[Start of Extracted material]

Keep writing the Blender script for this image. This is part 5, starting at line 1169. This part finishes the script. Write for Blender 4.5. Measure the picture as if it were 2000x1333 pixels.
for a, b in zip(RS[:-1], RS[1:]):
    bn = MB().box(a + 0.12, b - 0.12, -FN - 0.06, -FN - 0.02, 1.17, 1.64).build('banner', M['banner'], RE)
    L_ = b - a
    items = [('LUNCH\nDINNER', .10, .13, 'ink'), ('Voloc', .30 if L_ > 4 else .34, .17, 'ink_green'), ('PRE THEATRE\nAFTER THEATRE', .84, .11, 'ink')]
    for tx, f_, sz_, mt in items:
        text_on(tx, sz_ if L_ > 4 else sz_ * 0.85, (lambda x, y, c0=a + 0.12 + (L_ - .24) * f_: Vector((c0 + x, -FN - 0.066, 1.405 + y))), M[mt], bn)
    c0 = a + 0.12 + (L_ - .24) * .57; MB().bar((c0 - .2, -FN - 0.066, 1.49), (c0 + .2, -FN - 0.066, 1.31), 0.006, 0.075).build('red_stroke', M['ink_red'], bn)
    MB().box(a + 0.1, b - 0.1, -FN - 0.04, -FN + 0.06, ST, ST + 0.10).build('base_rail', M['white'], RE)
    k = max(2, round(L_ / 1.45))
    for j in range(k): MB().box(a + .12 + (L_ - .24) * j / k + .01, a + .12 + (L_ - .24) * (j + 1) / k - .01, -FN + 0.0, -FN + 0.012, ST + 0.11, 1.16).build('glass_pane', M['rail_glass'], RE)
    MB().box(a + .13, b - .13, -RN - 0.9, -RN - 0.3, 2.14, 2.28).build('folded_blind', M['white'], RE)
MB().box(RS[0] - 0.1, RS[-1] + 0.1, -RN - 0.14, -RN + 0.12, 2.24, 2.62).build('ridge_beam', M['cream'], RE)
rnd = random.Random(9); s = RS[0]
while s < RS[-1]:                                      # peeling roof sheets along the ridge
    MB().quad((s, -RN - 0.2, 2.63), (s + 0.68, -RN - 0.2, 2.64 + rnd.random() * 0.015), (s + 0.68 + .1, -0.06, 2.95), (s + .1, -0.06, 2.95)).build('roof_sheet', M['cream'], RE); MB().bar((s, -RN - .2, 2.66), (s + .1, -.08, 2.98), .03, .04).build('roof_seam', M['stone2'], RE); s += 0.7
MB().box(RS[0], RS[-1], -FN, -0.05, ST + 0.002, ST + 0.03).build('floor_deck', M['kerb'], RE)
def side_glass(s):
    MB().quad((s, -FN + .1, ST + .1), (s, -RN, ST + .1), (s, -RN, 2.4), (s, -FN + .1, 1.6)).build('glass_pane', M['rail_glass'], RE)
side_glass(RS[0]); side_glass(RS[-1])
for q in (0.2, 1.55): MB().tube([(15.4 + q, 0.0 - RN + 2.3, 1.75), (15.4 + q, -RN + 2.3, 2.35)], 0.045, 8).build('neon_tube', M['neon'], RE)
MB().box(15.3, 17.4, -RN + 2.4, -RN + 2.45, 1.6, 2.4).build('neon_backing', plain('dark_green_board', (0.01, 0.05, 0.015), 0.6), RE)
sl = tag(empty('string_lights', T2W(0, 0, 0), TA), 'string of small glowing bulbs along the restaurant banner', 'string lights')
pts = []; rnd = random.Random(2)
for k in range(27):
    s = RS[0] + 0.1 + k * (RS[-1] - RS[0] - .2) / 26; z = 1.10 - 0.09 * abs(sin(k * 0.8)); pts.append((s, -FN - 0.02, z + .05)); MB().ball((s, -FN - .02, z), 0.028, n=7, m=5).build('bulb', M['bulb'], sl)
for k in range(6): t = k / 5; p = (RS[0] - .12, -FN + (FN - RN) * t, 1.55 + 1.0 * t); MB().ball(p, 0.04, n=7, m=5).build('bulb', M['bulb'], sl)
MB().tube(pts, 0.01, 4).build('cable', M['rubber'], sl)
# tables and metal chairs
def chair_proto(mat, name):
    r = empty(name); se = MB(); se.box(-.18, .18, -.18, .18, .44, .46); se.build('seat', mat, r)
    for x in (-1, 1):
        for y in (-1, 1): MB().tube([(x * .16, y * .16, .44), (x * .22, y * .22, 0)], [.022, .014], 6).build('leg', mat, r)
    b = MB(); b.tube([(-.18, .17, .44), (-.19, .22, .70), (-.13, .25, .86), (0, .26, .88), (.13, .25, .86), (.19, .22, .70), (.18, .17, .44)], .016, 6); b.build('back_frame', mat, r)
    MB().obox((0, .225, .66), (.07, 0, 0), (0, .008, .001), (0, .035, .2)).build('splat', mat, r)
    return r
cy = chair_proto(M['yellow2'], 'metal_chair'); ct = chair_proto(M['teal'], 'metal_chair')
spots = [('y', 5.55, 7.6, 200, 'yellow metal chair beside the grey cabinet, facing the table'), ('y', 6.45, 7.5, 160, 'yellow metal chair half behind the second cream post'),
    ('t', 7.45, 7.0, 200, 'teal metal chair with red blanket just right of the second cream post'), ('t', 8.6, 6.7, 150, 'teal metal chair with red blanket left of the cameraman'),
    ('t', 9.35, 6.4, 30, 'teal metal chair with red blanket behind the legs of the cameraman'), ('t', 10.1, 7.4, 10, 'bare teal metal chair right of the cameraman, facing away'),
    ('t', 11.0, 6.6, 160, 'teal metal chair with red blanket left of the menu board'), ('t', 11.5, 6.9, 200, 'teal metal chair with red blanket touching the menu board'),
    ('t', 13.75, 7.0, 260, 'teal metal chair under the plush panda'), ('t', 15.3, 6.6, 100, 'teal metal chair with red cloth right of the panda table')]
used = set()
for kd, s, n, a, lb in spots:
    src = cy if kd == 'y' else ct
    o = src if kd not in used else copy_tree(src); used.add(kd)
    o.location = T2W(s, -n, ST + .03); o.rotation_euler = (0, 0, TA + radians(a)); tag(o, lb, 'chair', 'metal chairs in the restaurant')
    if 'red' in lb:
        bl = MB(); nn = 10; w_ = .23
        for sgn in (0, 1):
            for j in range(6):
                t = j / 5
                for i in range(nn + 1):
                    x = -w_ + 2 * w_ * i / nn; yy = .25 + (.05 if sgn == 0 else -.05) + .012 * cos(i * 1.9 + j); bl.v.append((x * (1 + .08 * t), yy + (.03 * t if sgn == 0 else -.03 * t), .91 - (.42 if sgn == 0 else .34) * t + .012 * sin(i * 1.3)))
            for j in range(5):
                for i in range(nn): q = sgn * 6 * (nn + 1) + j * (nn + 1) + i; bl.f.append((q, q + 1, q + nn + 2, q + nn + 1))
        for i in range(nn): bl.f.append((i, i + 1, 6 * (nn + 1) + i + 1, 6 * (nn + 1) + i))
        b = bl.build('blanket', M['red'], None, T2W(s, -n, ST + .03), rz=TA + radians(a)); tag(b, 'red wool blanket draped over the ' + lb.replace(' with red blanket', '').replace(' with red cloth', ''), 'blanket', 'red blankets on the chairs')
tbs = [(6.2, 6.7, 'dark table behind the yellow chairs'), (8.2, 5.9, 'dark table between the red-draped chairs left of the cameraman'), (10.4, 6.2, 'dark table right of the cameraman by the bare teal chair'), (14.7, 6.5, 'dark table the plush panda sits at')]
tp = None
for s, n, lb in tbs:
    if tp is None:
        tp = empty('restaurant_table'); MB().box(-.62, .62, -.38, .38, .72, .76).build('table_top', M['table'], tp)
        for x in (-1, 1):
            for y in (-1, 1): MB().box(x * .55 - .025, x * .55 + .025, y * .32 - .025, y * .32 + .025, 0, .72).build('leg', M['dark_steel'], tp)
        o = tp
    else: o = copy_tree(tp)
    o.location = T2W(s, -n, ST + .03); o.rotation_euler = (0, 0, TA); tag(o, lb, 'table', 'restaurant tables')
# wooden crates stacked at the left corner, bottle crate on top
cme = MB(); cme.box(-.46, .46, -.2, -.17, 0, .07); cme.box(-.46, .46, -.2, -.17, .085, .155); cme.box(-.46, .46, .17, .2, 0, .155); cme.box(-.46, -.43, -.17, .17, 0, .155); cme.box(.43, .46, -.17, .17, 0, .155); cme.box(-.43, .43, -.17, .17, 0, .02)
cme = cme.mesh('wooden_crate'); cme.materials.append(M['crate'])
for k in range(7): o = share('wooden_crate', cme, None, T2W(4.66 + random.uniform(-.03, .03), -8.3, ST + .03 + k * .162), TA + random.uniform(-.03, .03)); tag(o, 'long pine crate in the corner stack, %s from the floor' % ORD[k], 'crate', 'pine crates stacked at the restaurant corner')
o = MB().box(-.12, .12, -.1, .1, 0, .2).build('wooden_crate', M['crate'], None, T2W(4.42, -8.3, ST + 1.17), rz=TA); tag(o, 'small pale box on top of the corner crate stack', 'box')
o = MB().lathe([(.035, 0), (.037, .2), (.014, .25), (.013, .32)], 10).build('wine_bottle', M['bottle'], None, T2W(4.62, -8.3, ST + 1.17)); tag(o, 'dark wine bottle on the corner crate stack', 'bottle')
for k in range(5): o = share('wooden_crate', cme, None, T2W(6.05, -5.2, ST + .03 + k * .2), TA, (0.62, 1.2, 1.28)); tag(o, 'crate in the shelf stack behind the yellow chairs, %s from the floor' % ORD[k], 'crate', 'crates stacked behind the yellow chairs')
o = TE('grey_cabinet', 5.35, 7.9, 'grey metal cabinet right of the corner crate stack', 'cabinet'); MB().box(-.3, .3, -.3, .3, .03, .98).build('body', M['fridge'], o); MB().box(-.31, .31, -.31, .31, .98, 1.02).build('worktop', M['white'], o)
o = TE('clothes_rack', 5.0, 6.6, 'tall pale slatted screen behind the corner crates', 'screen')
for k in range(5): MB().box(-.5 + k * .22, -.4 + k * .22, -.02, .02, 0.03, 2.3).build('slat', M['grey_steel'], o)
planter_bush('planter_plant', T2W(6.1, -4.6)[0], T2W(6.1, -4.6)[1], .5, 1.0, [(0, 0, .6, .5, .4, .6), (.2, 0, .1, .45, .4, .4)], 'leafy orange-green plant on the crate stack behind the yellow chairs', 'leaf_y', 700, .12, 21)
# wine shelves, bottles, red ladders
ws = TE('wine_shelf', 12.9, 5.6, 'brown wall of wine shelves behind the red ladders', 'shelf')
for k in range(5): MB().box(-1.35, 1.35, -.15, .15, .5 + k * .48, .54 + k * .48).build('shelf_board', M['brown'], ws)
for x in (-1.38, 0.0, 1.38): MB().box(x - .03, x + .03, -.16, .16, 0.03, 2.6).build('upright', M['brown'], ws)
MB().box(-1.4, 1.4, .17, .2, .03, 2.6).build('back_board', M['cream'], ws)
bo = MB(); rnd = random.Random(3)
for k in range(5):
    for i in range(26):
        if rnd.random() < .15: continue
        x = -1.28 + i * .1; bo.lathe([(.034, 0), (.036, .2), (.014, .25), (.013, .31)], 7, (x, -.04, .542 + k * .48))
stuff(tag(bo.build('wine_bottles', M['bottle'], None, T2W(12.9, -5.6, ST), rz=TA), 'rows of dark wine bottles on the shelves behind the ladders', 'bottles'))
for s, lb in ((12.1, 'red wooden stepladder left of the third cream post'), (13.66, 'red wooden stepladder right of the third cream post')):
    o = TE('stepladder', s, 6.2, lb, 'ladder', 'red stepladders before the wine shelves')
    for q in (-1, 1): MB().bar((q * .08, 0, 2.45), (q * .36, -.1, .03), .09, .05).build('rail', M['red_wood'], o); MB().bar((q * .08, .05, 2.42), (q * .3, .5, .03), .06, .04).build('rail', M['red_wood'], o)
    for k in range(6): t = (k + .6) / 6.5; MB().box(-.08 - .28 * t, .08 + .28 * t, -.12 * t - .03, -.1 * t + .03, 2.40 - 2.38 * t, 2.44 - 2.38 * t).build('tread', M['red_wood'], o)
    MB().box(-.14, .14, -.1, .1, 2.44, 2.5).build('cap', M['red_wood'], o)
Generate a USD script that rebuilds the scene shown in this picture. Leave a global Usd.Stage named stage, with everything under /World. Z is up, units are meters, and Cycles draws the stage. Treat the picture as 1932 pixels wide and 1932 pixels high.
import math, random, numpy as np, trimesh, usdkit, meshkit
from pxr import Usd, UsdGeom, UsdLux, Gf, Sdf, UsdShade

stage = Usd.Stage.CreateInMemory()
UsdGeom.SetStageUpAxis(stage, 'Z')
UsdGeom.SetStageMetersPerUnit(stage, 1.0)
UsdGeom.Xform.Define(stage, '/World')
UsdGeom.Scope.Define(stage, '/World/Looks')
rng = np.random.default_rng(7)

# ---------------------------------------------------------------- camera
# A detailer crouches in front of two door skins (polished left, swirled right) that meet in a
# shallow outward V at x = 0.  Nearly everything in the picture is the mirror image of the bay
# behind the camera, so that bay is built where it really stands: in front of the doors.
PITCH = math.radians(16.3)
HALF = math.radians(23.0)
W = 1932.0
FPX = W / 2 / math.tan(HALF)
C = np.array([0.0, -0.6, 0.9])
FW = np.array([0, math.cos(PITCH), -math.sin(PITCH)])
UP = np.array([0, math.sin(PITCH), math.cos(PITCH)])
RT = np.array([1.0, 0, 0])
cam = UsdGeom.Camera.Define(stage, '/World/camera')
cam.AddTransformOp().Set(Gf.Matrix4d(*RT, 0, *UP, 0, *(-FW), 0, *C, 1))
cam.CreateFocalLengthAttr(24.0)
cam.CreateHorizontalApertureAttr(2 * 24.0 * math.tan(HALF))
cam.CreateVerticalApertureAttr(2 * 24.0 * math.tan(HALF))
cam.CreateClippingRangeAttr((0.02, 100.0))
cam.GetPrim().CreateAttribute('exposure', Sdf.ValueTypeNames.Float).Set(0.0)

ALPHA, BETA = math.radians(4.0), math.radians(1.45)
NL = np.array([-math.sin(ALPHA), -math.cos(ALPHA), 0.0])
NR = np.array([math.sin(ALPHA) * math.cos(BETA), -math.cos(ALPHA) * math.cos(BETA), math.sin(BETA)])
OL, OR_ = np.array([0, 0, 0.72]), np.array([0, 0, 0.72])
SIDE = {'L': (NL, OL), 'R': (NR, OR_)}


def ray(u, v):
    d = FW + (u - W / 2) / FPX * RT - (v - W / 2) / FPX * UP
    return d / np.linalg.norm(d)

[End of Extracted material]

▸ Description of the task: Begin with the line containing "Generate a USD" and end with the line containing "rng = np.random.default_rng(7)"; repeat every line from start to finish exactly, and nothing outside them.

▸ Response for this exercise:
Generate a USD script that rebuilds the scene shown in this picture. Leave a global Usd.Stage named stage, with everything under /World. Z is up, units are meters, and Cycles draws the stage. Treat the picture as 1932 pixels wide and 1932 pixels high.
import math, random, numpy as np, trimesh, usdkit, meshkit
from pxr import Usd, UsdGeom, UsdLux, Gf, Sdf, UsdShade

stage = Usd.Stage.CreateInMemory()
UsdGeom.SetStageUpAxis(stage, 'Z')
UsdGeom.SetStageMetersPerUnit(stage, 1.0)
UsdGeom.Xform.Define(stage, '/World')
UsdGeom.Scope.Define(stage, '/World/Looks')
rng = np.random.default_rng(7)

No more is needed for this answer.